> Work instructions: Everything from the first line down to the line containing "R = math.radians" is to be retyped exactly, both ends included, with pictures left out.

> Recorded information:
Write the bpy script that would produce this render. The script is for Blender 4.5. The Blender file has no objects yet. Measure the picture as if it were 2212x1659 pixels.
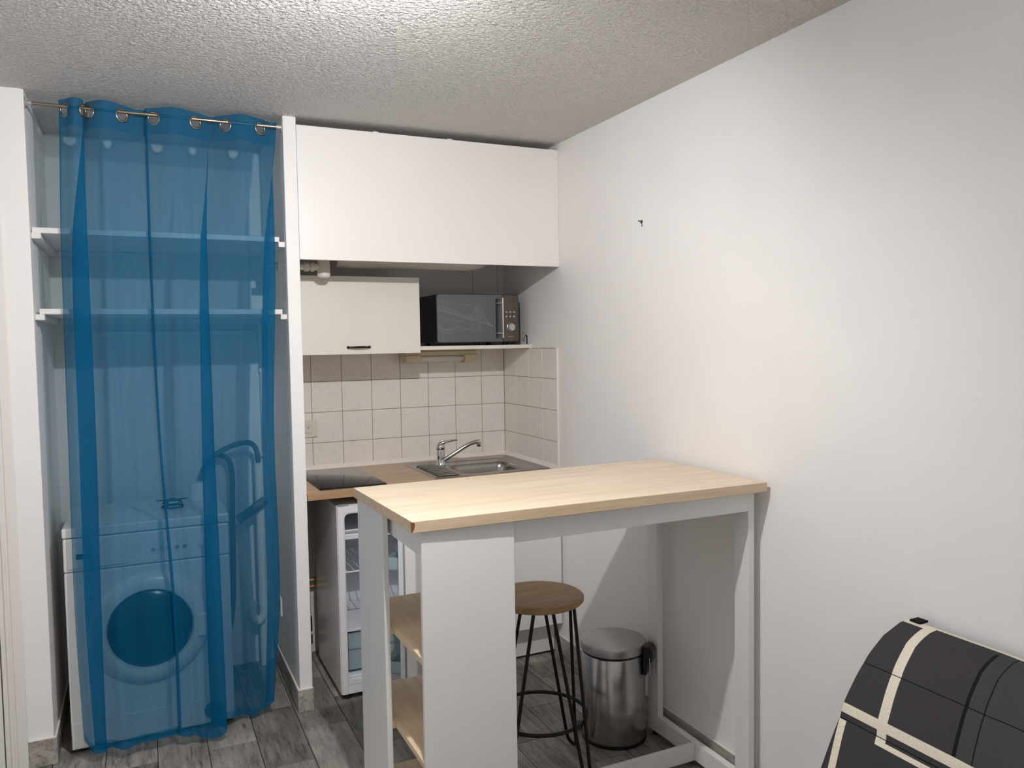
import bpy, bmesh, math, random
from mathutils import Vector, Matrix
random.seed(7)
S = bpy.context.scene
C = S.collection
PI = math.pi
R = math.radians

# ------------------------------------------------------------------ camera
cd = bpy.data.cameras.new('camera'); cam = bpy.data.objects.new('camera', cd); C.objects.link(cam)
cam.location = (-1.7852, -3.2759, 1.5133)
cam.rotation_euler = (R(86.9551), R(0.9226), R(-25.0967))
cd.sensor_fit = 'HORIZONTAL'; cd.sensor_width = 36.0; cd.lens = 1711.56 / 2212 * 36.0
cd.clip_start = 0.02
S.camera = cam
# ------------------------------------------------------------------ world, exposure
w = bpy.data.worlds.new('world'); S.world = w; w.use_nodes = True
w.node_tree.nodes['Background'].inputs[0].default_value = (0.02, 0.02, 0.02, 1)
S.view_settings.view_transform = 'Standard'; S.view_settings.look = 'None'
S.view_settings.gamma = 1.0; S.view_settings.use_curve_mapping = False
S.view_settings.exposure = 0.14
LAMP = (-1.22, -1.72, 2.265); LAMP_STRENGTH = 6300.0; HEAD_STRENGTH = 50.0; LAMP_COLOR = (1.0, 0.988, 0.985)
LAMP_AXIS = (-0.43, 0.50, -0.75); LENS = 72.0; LR = 0.019     # where the spot head points, half-angle of its domed lens
FILL_LAMP = (-1.22, -2.02, 2.30); FILL_AXIS = (-0.72, -0.68, 0.05); FILL_STRENGTH = 3500.0; FILL_LENS = 30.0   # added fill head on the same bar, lifts bounce light from the rear room
S.cycles.transparent_max_bounces = 16
S.cycles.max_bounces = 9
S.cycles.diffuse_bounces = 6
S.cycles.glossy_bounces = 4
S.cycles.transmission_bounces = 6
H = 2.426          # ceiling height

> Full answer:
Write the bpy script that would produce this render. The script is for Blender 4.5. The Blender file has no objects yet. Measure the picture as if it were 2212x1659 pixels.
import bpy, bmesh, math, random
from mathutils import Vector, Matrix
random.seed(7)
S = bpy.context.scene
C = S.collection
PI = math.pi
R = math.radians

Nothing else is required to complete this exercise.